Ces échanges constituent l'une des plus fortes montées de fièvre entre Moscou et Kiev, à couteaux tirés depuis l'arrivée au pouvoir de pro-occidentaux en Ukraine début 2014.

Outre l'annexion de la Crimée, un conflit a alors éclaté avec des séparatistes prorusses dans l'Est de l'Ukraine, appuyés selon Kiev et les Occidentaux par l'armée russe. Ce conflit a déjà fait plus de 9.500 morts.

Mercredi, Vladimir Poutine a estimé que dans ce contexte, une nouvelle rencontre prévue début septembre au «format Normandie», c'est-à-dire avec M. Porochenko, le président français François Hollande et la chancelière allemande Angela Merkel, n'avait «aucun sens».

C'est par cette médiation qu'avaient été conclus en février 2015 les accords de Minsk pour un règlement politique du conflit, qui n'ont abouti jusqu'à présent qu'à une baisse d'intensité des combats dans l'Est de l'Ukraine.

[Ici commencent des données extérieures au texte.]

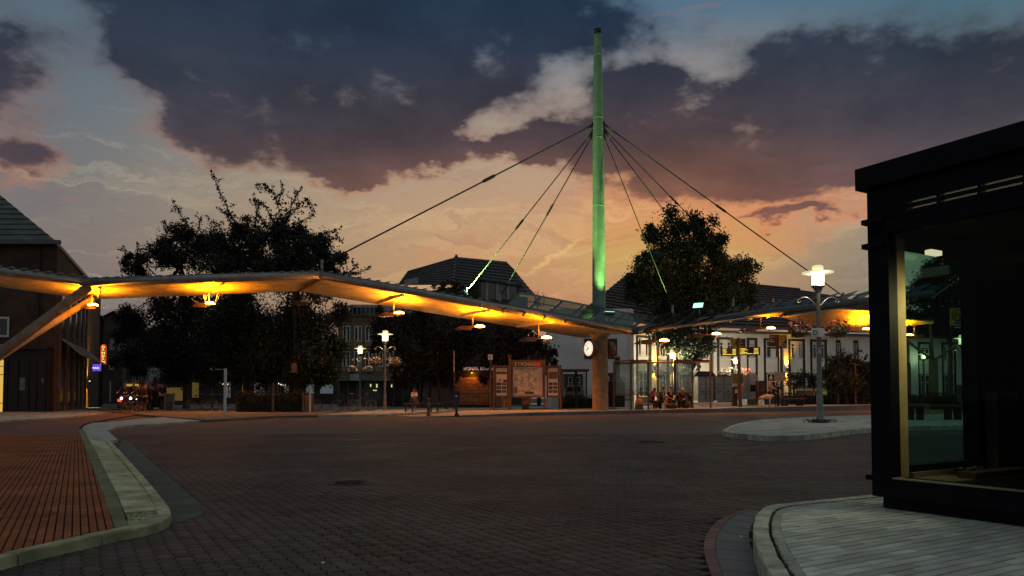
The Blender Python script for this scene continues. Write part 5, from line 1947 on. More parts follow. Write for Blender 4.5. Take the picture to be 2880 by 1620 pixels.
def basket(c, r, label, cols=(0, 1)):
    t = thing('flower_basket', (c.x, c.y, c.z - r * .5), label, 'flower basket', 'hanging flower baskets')
    MB().lathe(c - Vector((0, 0, r * .55)), [(r * .35, 0), (r * .75, r * .4), (r * .72, r * .42)], 12).build('bowl', M_brown, t, True)
    n = int(260)
    v = rng.normal(size=(n, 3))
    v /= np.linalg.norm(v, axis=1)[:, None]
    leaves('foliage', np.array(c) + v * r * rng.uniform(.45, 1.0, n)[:, None] * np.array([1, 1, .72]), .085, M_fleaf, t)
    for ci in cols:
        v = rng.normal(size=(46, 3))
        v /= np.linalg.norm(v, axis=1)[:, None]
        v[:, 2] = v[:, 2] * .6 + .3
        leaves('blossoms', np.array(c) + v * r * .98, .10, M_fl[ci], t, .9)
    MB().tube([c + Vector((0, 0, r * .4)), c + Vector((0, 0, .42))], .01, 5).build('hook', M_dark, t)
    return t


lD = P(2063, 1063, 23.0)
lD.z = ZI
lampD = street_lamp(lD, 'nearest tall street lamp standing on the pale traffic island', 4.94, True, 120)
for sg, x in ((-1, 2010), (1, 2105)):
    c = Vector((lD.x + sg * .60, lD.y, 2.98))
    basket(c, .36, ('left' if sg < 0 else 'right') + ' flower basket hanging from the nearest lamp, by its D plate', (0,) if sg > 0 else (0, 2))
sg_ = thing('letter_sign', (lD.x, lD.y - .1, 2.82), 'white plate with letter D fixed on the nearest lamp post', 'sign', 'stop letter plates')
MB().box((lD.x - .08, lD.y - .12, 2.92), (.42, .03, .27)).build('plate', mat('plate_white', (.62, .60, .57), .6, var=.06), sg_)
text('D', .22, (lD.x - .16, lD.y - .137, 2.84), M_black, sg_)
MB().lathe((lD.x, lD.y, 2.26), [(.085, 0), (.085, .18)], 12).build('sticker_band', mat('sticker', (.4, .4, .42), .6, var=.7, scale=14), sg_)
for x, yb, Y, lab, arms, h in ((968, 1036, 44.9, 'taller of the two flower lamps left of the bench', True, 4.9), (905, 1030, 58, 'shorter looking flower lamp farther back left of the bench', True, 4.9)):
    b = P(x, yb, Y)
    b.z = ZQ
    street_lamp(b, lab, h, arms, 150)
    for sgn in (-1, 1):
        c = Vector((b.x + sgn * .62, b.y, 3.02))
        basket(c, .40, '%s flower basket on the %s lamp left of the bench' % ('left' if sgn < 0 else 'right', 'taller' if Y < 50 else 'farther'), (0, 1) if sgn < 0 else (1, 2))
for x, Y, lab, dk in ((1691.6, 57, 'dark stemmed lamp behind the glass shelter', True), (1851, 58, 'small lamp behind the departure display', False), (2325, 66, 'small far lamp seen through the kiosk left of the wooden column', False), (2423, 48, 'lamp put right of the wooden column in place of a kiosk glass reflection', False)):  # last lamp is placed to stand for a reflection in the kiosk glass
    b = P(x, 1000, Y)
    b.z = .1
    street_lamp(b, lab, {57: 4.4, 58: 4.0}.get(Y, 4.9), True, 620 if x < 2000 else 60, dk)
    if Y == 57:
        for sgn in (-1, 1):
            basket(Vector((b.x + sgn * .95, b.y, 2.75)), .55, '%s flower basket on the dark stemmed lamp' % ('left' if sgn < 0 else 'right'), (1,) if sgn > 0 else (2, 1))
    if Y == 58:
        for sgn in (-1, 1):
            basket(Vector((b.x + sgn * .85, b.y, 2.75)), .5, '%s flower basket behind the departure display pole' % ('left' if sgn < 0 else 'right'), (0, 2) if sgn > 0 else (1, 2))

# town map board ---------------------------------------------------------------------------
BP = FY(43.2)
zb = lambda y: BP.at(1320, y).z
M_paper = mat('poster_paper', (.58, .50, .40), .7, var=.06)
M_map = mat('map_print', (.50, .42, .30), .7, var=.45, scale=5.5)
M_ink = mat('poster_ink', (.02, .018, .016), .7)
M_pale = mat('pale_lettering', (.75, .66, .52), .6)
M_red = mat('sign_red_paint', (.45, .02, .02), .5)


def frame(t, x0, y0, x1, y1, fw, m, off=0, th=.12):
    for a, b, c, d in ((x0, y0, x1, y0 + fw), (x0, y1 - fw, x1, y1), (x0, y0 + fw, x0 + fw, y1 - fw), (x1 - fw, y0 + fw, x1, y1 - fw)):
        BP.rect(MB(), a, b, c, d, off, th).build('frame_bar', m, t)


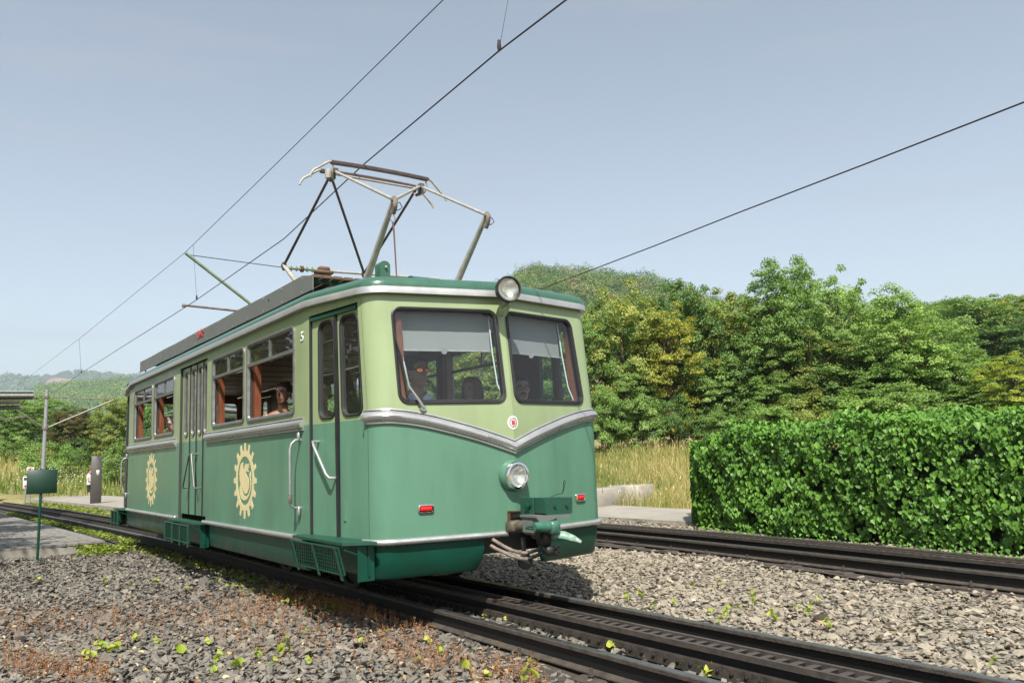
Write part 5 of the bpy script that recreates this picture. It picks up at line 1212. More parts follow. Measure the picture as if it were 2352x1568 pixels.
FOL = {
 'bright': leafmat('foliage_bright_green', [(.1, (0.092, 0.159, 0.036)), (.4, (0.171, 0.287, 0.064)), (.7, (0.260, 0.392, 0.106)), (1, (0.360, 0.481, 0.148))]),
 'mid': leafmat('foliage_mid_green', [(.1, (0.080, 0.148, 0.041)), (.45, (0.164, 0.268, 0.066)), (.75, (0.260, 0.377, 0.107)), (1, (0.355, 0.477, 0.150))]),
 'dark': leafmat('foliage_dark_green', [(.1, (0.046, 0.091, 0.028)), (.45, (0.091, 0.173, 0.045)), (.75, (0.159, 0.259, 0.061)), (1, (0.230, 0.344, 0.081))]),
 'olive': leafmat('foliage_olive_green', [(.1, (0.097, 0.138, 0.030)), (.45, (0.194, 0.244, 0.056)), (.75, (0.292, 0.331, 0.079)), (1, (0.421, 0.403, 0.097))]),
 'yellow': leafmat('foliage_golden', [(.1, (0.160, 0.175, 0.029)), (.4, (0.281, 0.289, 0.048)), (.7, (0.383, 0.381, 0.066)), (1, (0.468, 0.444, 0.096))]),
 'lime': leafmat('foliage_yellow_green', [(.1, (0.135, 0.193, 0.029)), (.4, (0.251, 0.309, 0.046)), (.7, (0.355, 0.406, 0.065)), (1, (0.449, 0.470, 0.091))]),
 'brown': leafmat('foliage_reddish_brown', [(.1, (0.060, 0.054, 0.022)), (.5, (0.120, 0.102, 0.036)), (1, (0.204, 0.156, 0.060))]),
 'hedge': leafmat('foliage_hedge', [(.05, (0.037, 0.097, 0.013)), (.4, (0.073, 0.177, 0.024)), (.7, (0.112, 0.252, 0.034)), (1, (0.171, 0.332, 0.053))], .2, .45, 1.0),
 'seed': leafmat('weed_leaf_yellow_green', [(.1, (.16, .24, .03)), (.5, (.30, .38, .05)), (1, (.48, .50, .10))], .4, .45, 8),
 'cover': leafmat('ground_cover_leaf', [(.1, (.10, .16, .02)), (.5, (.20, .27, .04)), (.8, (.33, .33, .06)), (1, (.45, .36, .10))], .35, .5, 2.5),
 'straw': leafmat('dry_grass', [(.05, (.12, .17, .035)), (.35, (.22, .26, .07)), (.65, (.38, .34, .13)), (1, (.56, .46, .24))], .35, .6, .35),
 'bank': leafmat('bank_grass', [(.05, (.10, .17, .03)), (.4, (.20, .27, .06)), (.7, (.34, .34, .11)), (1, (.5, .42, .18))], .3, .6, .2),
 'rust': leafmat('dry_rust_weed', [(.1, (.16, .07, .03)), (.5, (.32, .15, .06)), (1, (.48, .27, .12))], .2, .7, 2),
 'dead': leafmat('dead_leaf', [(.1, (.34, .18, .09)), (.5, (.58, .38, .2)), (1, (.75, .62, .36))], .25, .6, 4),
 'far': leafmat('foliage_far_wood', [(.1, (0.064, 0.128, 0.030)), (.4, (0.116, 0.213, 0.043)), (.7, (0.213, 0.297, 0.075)), (.9, (0.319, 0.319, 0.106)), (1, (0.361, 0.234, 0.128))], .15, .6, .03),
}
def make_tree(seed, h, r, base, nc, per, leaf, rc, style='round', trunk_r=.16, branchy=14):
    rng = np.random.default_rng(seed)
    C = []
    while len(C) < nc:
        p = rng.uniform(-1, 1, 3); q = np.linalg.norm(p)
        if q > 1 or q < .35: continue
        if style == 'round': s = 1.0
        elif style == 'tall': s = .62+.38*sqrt(max(0, 1-abs(p[2])))
        elif style == 'airy': s = .75+.45*rng.random()
        else: s = 1.0
        C.append((p[0]*r*s*rng.uniform(.85, 1.1), p[1]*r*s*rng.uniform(.85, 1.1), base+(h-base)*(.5+p[2]*.5)))
    C = np.array(C)
    if style == 'shrub': C[:, 2] = np.abs(C[:, 2])
    n_ = rng.integers(int(per*.6), int(per*1.3), nc); idx = np.repeat(np.arange(nc), n_); m = len(idx)
    rr = (rc*rng.uniform(.65, 1.3, nc))[idx]
    d = unit(rng.normal(size=(m, 3))); d[:, 2] = np.abs(d[:, 2])*.85-.15
    P = C[idx]+d*(rr*rng.random(m)**.45)[:, None]*np.array([1.0, 1.0, 1.15])
    out = P-np.array([0, 0, base+(h-base)*.4]); nrm = unit(unit(out)*.6+d*.7+rng.normal(size=(m, 3))*.55+np.array([0, 0, .45]))
    V, F = leaf_quads(P, nrm, rng, leaf, .62)
    tint = np.clip(rng.normal(.5, .13, m)+(rng.normal(0, .10, nc))[idx], 0, 1)
    crown = np_mesh('crown', V, F, FOL['mid'], tint=tint)
    mb = MB(); top = Vector((rng.normal(0, .3), rng.normal(0, .3), base+(h-base)*.72)); mid = Vector((rng.normal(0, .15), rng.normal(0, .15), h*.35))
    mb.tube([(0, 0, -.4), (0, 0, .2), mid, top], [trunk_r*1.35, trunk_r, trunk_r*.75, trunk_r*.25], 7)
    for k in range(branchy):
        e = Vector(C[rng.integers(0, nc)]); z0 = min(e.z*.75, top.z*.9); t = max(.15, z0/top.z); s = mid*(t) if t < .5 else mid.lerp(top, (t-.35)/.65); s = Vector((s.x, s.y, z0))
        m_ = s.lerp(e, .5)+Vector((0, 0, -.06*h*rng.random()))
        mb.tube([s, m_, e], [trunk_r*.38, trunk_r*.22, .012], 5)
    return crown, mb.mesh('trunk', PA['bark'], 40)
TT = {
 'broad': make_tree(1, 10, 3.4, 1.2, 190, 150, .17, .62, 'round', .2),
 'tall': make_tree(2, 12, 2.9, 1.0, 190, 145, .17, .60, 'tall', .2, 22),
 'airy': make_tree(3, 10, 3.0, 1.3, 150, 130, .155, .48, 'airy', .16, 36),
 'airy_two': make_tree(8, 11, 3.2, 1.0, 170, 135, .16, .52, 'airy', .18, 30),
 'dense': make_tree(4, 9, 3.2, .3, 210, 145, .165, .60, 'round', .18),
 'shrub': make_tree(5, 3.2, 1.9, .1, 44, 200, .12, .52, 'round', .06, 8),
 'bush': make_tree(6, 2.2, 2.0, .0, 36, 190, .11, .48, 'shrub', .05, 6),
}
def _dim(me):
    a = np.empty(len(me.vertices)*3, np.float32); me.vertices.foreach_get('co', a); a = a.reshape(-1, 3); return float(np.percentile(a[:, 2], 99.6)), float(np.percentile(np.abs(a[:, :2]), 97.5))
TD = {k: _dim(v[0]) for k, v in TT.items()}
def plant(kind, col, px, dist, top, wid, label, cat='tree', group=None, name=None, base=None, bark=None, rz=None, hgt=None):
    """plant a tree where the column px is, dist metres away; its top reaches the sight line through row 'top'; wid = crown width in px"""
    cr, tr = TT[kind]; x, y = at(px, dist); zb = float(gz(x, y)) if base is None else base; zt = elev(px, top, dist)
    H, R = TD[kind]
    sz = max(.2, (zt-zb)/H) if hgt is None else hgt/H; sxy = wid/FPX*dist*.5/R
    t = thing(name or ('shrub' if kind in ('shrub', 'bush') else 'tree'), label, cat, (x, y, zb), group); 
    t.rotation_euler = (0, 0, rz if rz is not None else (px*.37) % 6.28); t.scale = (sxy, sxy, sz)
    c = bpy.data.objects.new('crown', cr); COL.objects.link(c); c.parent = t
    c.material_slots[0].link = 'OBJECT'; c.material_slots[0].material = FOL[col]
    k = bpy.data.objects.new('trunk', tr); COL.objects.link(k); k.parent = t
    if bark: k.material_slots[0].link = 'OBJECT'; k.material_slots[0].material = PA[bark]
    return t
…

Washington «extrêmement inquiet»

Les États-Unis se sont déclarés jeudi «extrêmement inquiets» du regain de tensions entre la Russie et l'Ukraine le long de la ligne de démarcation de la Crimée et ont appelé les deux camps à éviter toute «escalade».

«Il est maintenant temps de réduire les tensions (...) et de retourner aux discussions», a mis en garde la porte-parole du département d'État Elizabeth Trudeau, après que Kiev eut placé ses troupes en état alerte le long de la ligne de démarcation de la Crimée annexée par la Russie en 2014.